En ayant supplantée dans les camps bangladais l’ARSA, la RSO concentre les craintes de tous. Elle reconnaît d’elle-même avoir entraîné récemment 6 à 7 000 personnes mais pour quoi faire ? Cette levée en masse interroge sur les objectifs stratégiques du RSO. Il est difficile de croire que le groupe de Ko Ko Linn est ou sera rapidement capable d’établir des zones sûres, à l’abri des actions de l’AA et du SAC. Son discours de solidarité avec ceux qui combattent depuis 2021 le SAC peine à convaincre, faute d’actions tangibles dans l’État Rakhine. Plus inquiétant, les incorporations les plus récentes dans ses rangs se sont accompagnées de diatribes contre l’AA et les aspirations ethnocidaires des Moghs.

 

Beaucoup craignent donc que les enrôlés dans les camps bangladais se fassent non pas au profit des forces hostiles à la junte mais, contre rétribution (p.m. l’ARSA parle de 2 000 takas (16 euros) par homme), au service de la Tatmadaw. Les faiblesses de cette dernière étant connues, les populations des camps craignent que les leurs restés au pays soient victimes de mesures de représailles de l’AA et que les recrutements forcés au Bangladesh s’intensifient plus encore.
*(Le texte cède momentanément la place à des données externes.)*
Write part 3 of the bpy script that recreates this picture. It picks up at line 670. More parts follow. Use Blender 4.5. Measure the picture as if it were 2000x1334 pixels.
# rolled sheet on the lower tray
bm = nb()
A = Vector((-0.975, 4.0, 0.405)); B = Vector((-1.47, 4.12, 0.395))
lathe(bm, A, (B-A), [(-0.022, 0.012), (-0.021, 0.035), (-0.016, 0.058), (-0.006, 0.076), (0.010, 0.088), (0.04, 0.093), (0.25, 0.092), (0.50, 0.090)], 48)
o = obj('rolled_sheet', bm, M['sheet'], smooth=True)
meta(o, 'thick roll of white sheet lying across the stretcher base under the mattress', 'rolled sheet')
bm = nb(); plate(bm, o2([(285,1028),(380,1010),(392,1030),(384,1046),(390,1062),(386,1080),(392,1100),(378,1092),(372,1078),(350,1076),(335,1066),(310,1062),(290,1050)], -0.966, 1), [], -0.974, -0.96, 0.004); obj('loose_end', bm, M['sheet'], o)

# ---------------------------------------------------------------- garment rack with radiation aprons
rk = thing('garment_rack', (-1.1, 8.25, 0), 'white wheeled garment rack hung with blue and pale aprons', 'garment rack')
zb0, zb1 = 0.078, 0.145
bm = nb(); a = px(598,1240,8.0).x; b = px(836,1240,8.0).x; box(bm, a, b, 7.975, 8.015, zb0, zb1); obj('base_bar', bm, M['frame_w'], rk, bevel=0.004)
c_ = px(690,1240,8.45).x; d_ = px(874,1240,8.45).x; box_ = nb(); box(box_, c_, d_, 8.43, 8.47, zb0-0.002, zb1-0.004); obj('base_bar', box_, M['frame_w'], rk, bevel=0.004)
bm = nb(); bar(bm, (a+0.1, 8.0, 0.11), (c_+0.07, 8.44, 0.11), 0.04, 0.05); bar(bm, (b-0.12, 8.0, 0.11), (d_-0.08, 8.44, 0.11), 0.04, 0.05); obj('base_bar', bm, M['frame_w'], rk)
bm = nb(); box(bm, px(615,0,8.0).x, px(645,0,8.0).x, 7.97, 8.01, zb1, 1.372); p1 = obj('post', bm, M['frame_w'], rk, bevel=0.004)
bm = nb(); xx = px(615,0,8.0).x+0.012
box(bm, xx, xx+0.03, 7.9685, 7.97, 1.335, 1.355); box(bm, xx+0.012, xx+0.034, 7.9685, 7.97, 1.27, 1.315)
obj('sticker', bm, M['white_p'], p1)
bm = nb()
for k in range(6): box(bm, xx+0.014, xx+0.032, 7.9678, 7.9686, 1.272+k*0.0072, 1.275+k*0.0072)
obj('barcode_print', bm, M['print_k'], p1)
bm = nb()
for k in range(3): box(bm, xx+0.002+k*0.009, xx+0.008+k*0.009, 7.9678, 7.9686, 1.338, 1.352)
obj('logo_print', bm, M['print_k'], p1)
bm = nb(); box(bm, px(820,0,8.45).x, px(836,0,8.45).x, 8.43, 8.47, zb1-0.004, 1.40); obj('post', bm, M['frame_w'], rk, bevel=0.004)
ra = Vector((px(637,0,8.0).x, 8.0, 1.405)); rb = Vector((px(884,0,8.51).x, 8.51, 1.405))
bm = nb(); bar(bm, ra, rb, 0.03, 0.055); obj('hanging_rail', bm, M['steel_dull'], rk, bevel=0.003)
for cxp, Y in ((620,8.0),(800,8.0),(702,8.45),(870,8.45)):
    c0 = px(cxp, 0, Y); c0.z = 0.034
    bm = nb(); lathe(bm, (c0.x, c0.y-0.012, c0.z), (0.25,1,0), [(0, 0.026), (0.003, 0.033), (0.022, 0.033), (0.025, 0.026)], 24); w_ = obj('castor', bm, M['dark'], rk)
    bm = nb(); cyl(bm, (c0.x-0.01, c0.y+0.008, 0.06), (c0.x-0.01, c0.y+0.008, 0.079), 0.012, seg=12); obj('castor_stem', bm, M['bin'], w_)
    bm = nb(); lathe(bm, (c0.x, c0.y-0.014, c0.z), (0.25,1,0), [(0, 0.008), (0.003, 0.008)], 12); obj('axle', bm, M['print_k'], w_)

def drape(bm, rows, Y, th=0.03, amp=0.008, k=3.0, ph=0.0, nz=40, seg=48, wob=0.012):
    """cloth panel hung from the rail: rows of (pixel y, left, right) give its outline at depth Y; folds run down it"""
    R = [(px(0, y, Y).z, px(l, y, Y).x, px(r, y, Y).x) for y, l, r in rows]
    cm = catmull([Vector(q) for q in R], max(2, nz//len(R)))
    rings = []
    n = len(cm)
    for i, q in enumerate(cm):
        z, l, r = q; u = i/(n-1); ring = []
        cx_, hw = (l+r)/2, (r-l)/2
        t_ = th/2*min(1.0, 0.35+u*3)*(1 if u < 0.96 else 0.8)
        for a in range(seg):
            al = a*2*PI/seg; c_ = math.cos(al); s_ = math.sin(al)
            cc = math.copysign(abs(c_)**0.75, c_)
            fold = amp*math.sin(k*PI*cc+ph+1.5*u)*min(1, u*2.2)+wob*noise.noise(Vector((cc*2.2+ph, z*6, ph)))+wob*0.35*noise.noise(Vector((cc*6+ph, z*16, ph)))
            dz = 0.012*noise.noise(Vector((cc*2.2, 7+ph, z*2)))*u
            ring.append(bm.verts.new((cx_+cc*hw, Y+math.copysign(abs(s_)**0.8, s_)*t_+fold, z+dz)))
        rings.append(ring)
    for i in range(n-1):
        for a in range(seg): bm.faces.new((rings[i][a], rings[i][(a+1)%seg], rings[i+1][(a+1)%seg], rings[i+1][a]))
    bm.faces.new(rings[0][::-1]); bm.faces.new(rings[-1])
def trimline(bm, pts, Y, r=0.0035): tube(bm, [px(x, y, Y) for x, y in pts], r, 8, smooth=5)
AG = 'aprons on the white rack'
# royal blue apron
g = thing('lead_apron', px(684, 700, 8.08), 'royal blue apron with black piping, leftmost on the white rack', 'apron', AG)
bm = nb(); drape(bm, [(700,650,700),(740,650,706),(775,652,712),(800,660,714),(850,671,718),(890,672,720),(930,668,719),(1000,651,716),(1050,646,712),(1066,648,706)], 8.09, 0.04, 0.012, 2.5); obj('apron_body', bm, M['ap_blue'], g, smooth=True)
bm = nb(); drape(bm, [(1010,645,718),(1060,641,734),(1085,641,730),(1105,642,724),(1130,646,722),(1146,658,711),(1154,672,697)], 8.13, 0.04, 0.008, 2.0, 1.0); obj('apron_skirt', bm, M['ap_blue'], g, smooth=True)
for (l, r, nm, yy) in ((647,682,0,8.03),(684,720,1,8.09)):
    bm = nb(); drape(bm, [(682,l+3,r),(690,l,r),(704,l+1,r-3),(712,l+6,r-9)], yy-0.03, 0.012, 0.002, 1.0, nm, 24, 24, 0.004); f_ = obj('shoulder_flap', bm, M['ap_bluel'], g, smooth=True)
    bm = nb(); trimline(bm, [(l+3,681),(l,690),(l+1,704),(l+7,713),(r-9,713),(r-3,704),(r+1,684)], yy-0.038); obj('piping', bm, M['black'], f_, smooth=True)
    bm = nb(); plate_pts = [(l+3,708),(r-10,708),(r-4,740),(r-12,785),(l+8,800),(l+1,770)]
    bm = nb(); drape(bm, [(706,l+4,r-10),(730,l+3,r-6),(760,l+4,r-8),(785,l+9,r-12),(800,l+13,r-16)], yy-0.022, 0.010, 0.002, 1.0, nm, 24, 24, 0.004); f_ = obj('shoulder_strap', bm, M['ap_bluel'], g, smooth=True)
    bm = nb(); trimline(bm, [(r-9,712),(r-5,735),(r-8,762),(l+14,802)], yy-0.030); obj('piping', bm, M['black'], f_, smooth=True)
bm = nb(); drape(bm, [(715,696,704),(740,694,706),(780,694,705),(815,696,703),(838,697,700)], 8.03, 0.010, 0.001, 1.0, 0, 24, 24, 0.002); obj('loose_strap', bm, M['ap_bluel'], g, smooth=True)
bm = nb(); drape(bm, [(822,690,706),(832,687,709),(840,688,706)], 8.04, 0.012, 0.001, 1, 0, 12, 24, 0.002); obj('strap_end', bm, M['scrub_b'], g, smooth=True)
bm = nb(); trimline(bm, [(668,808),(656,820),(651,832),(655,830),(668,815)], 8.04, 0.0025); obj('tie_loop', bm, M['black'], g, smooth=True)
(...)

Face à une situation de plus en plus périlleuse, elles en appellent à la protection des Nations Unies et de la communauté internationale. Mais cet appel au secours s’inscrit indubitablement dans une guerre de la communication.

 

Autour de l’engagement rohingya dans les batailles de l’État Rakhine, une guerre des narratifs se déroule. L’AA dénonce les enrôlements de force de la Tatmadaw tandis que le SAC multiplie les opérations de guerre psychologique pour accuser l’AA d’exactions contre les Rohingyas. Le risque est réel de voir considérer des ennemis d’ennemis comme des amis.